Insgeheim erwarten die Schüler, dass ich natürlich jeden Sonntag in die Kirche gehe, noch nie an Gott gezweifelt habe und selbstverständlich jeden Tag mindestens mein Abendgebet aufsage. Schließlich bin ich ja Religionslehrerin. Umso erstaunter sind sie dann, wenn sie meine Antworten hören: Ich gehe gern in die Kirche, ja, aber nicht jeden Sonntag. Ich glaube an Gott, aber manchmal ist er auch für mich ziemlich weit weg. Und das mit dem Beten, das habe ich lange Zeit gar nicht gemacht, zumindest nicht außerhalb des Gottesdienstes.

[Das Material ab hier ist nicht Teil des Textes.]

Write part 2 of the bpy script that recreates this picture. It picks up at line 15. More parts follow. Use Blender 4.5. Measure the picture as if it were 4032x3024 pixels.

Dabei war es für mich als Kind selbstverständlich zu beten. Viele Gebete aus meiner Kindheit kann ich heute noch. „Müde bin ich, geh zur Ruh‘ …“ mochte ich am liebsten. Aber irgendwie bin ich mit der Zeit rausgewachsen aus diesen kindlichen Versen. „Bringt das alles überhaupt was?“ – das habe ich mich mehr als einmal gefragt. Ich habe Menschen getroffen, die waren der festen Überzeugung, dass man nur genug beten muss, dann wird die Abschlussprüfung schon gutgehen. Zehn Vaterunser für eine Eins, so kann das nicht funktionieren, da bin ich mir sicher. Gott ist kein Händler, der sich von der bloßen Anzahl meiner Gebete beeindrucken lässt.

Überhaupt – ich glaube, ich bete nicht für Gott. Ich bete für mich. Weil ich es brauche. Weil ich Gott brauche. Das kann in Zeiten großer Verzweiflung sein. Wenn ich das, was mich bedrückt, mit niemandem besprechen kann, dann ist da Gott. Es kann aber auch pure Freude und Dankbarkeit sein. Wenn ich vor lauter Glück platzen könnte, wenn ich überwältigt bin von der Schönheit der Natur oder von freudigem Kinderlachen – dann kann daraus ein Gebet werden. Dann habe ich ganz einfach das Bedürfnis zu beten.

Neulich habe ich dazu einen tollen Satz gelesen: Beten ist wie küssen. Ich küsse auch nicht, weil ich denke, dass es was bringt. Sondern weil es mich froh macht.